Les patates douces sont lentement cuites grâce aux ondes infrarouges lointaines émises par les pierres chaudes.

Les patates douces tout juste cuites sont moelleuses et collantes à l'intérieur.

Les camions-restaurants qui vendent des patates douces cuites sur pierres sont typiques des hivers japonais.

   Ces dernières années, la popularité des patates douces cuites sur pierres yaki-imo a augmenté dans les pays d'Asie du Sud-Est comme la Thaïlande et l'Indonésie, où les variétés japonaises sont désormais vendues dans les magasins. Le goût sucré particulier des patates douces japonaises, associé à des méthodes de cuisson qui font ressortir leur saveur de manière optimale, semble conquérir toujours plus de monde dans cette partie du globe.

Les patates douces cuites sur pierres sont de plus en plus populaires en Asie du Sud-est.

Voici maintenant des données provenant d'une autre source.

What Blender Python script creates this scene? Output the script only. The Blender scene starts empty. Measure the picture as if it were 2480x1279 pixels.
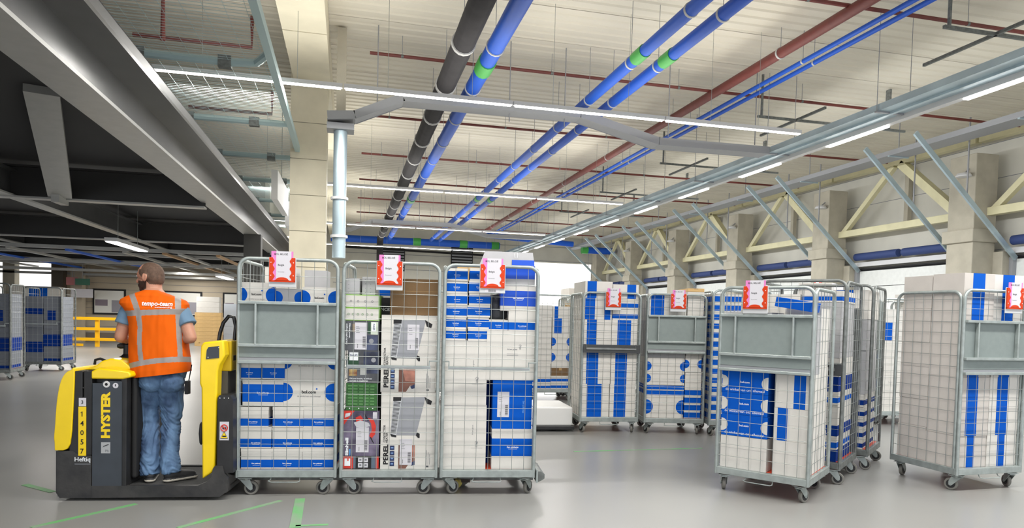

   Autre produit qui gagne en popularité : la patate douce qui a été refroidie dans un réfrigérateur après avoir été cuite, puis vendue froide. La réfrigération leur confère une texture encore plus moelleuse et un goût plus sucré, appréciés non seulement des Japonais, mais aussi des habitants de toute l'Asie du Sud-Est. Et ce n'est pas tout : les nombreux glucides contenus dans les patates douces se ramollissent et deviennent plus faciles à absorber par l'organisme lorsqu'elles sont réfrigérées, ce qui peut aider à prévenir les pics de glycémie, parmi bien d'autres avantages pour la santé. Il n'est donc pas étonnant qu'elles rencontrent un tel succès.

La patate douce a su renouveler son image en s'invitant dans toujours plus de friandises et mets sucrés, notamment dans les desserts « Mont Blanc » et des parfaits élaborés. (Photos reproduites avec l'aimable autorisation d'Oimoya, Emporio Armani Caffe Omotesando.)

   Gâteaux, parfaits, glace pilée, puddings : la diversité des desserts à base de patate douce ne cesse de croître, et il existe même des magasins qui en ont fait leur spécialité. Avec l'apparition de nouvelles variétés de patates douces et de nouvelles façons de les déguster, leur popularité ne peut que s'envoler. L'amour que les Japonais vouent à la patate douce ne semble pas près de se tarir.